Deller was the winner of the Turner Prize in 2004. His show at Tate Britain included documentation on Battle of Orgreave and an installation Memory Bucket (2003), a documentary about Crawford, Texas ? the hometown of George W. Bush ? and the siege in nearby Waco. In 2006, he was involved in a touring exhibit of contemporary British folk art, in collaboration with Alan Kane. In late 2006, he instigated The Bat House Project, an architectural competition open to the public for a bat house on the outskirts of London.

Much of Deller's work is collaborative. His work has a strong political aspect, in the subjects dealt with and also the devaluation of artistic ego through the involvement of other people in the creative process. Folk Archive is a tour of "people's art", outside of the contemporary art institution. Much of his work is ephemeral in nature and avoids commodification. In 2007, Deller was appointed a Trustee of the Tate Gallery. In 2008, 'The Posters Came from the Walls', a documentary co-directed with Nick Abrahams about Depeche Mode fans around the world was premiered at the London Film Festival, and followed by festival screenings around the world. In 2009, Deller created Procession,a free and uniquely Mancunian parade through the centre of Manchester along Deansgate, a co-commission by Manchester International Festival and Cornerhouse. Procession worked with diverse groups of people drawn from the 10 boroughs of Manchester and took place on Sunday 5 July at 14:00.
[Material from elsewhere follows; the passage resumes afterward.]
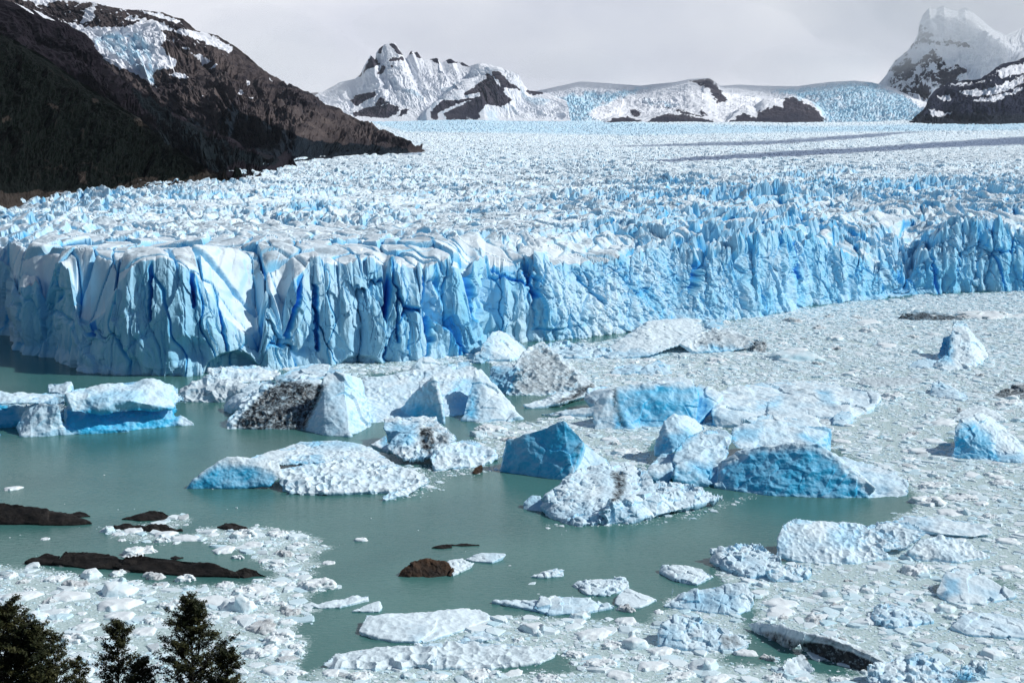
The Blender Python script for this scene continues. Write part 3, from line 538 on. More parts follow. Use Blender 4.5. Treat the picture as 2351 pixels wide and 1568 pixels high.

Commissioned in 2009 as part of The Three M Project (a group composed of the New Museum, New York; the Hammer Museum, LA; and the Museum of Contemporary Art, Chicago, to exhibit and commission new works of art), Deller created It Is What It Is: Conversations About Iraq.The project was designed to foster public discussion by having guest experts engage museum visitors in a free-form, unscripted dialogue about issues concerning Iraq. On October 1st, 2010, in an open letter to the British Government's culture secretary Jeremy Hunt, co-signed by 28 former Turner prize nominees, and 18 winners, Deller opposed any future cuts in public funding for the arts. In the letter the cosignatories described the arts in Britain as a "remarkable and fertile landscape of culture and creativity." In 2010, he was awarded the Albert Medal of the Royal Society for the encouragement of Arts, Manufactures & Commerce (RSA) for 'creating art that encourages public responses and creativity'. Joy in People, a retrospective of Deller's work, showed at the Hayward Gallery, London, between February and May 2012. In August of 2014, Deller was one of 200 public figures who were signatories to a letter to The Guardian opposing Scottish independence in the run-up to September's referendum on that issue.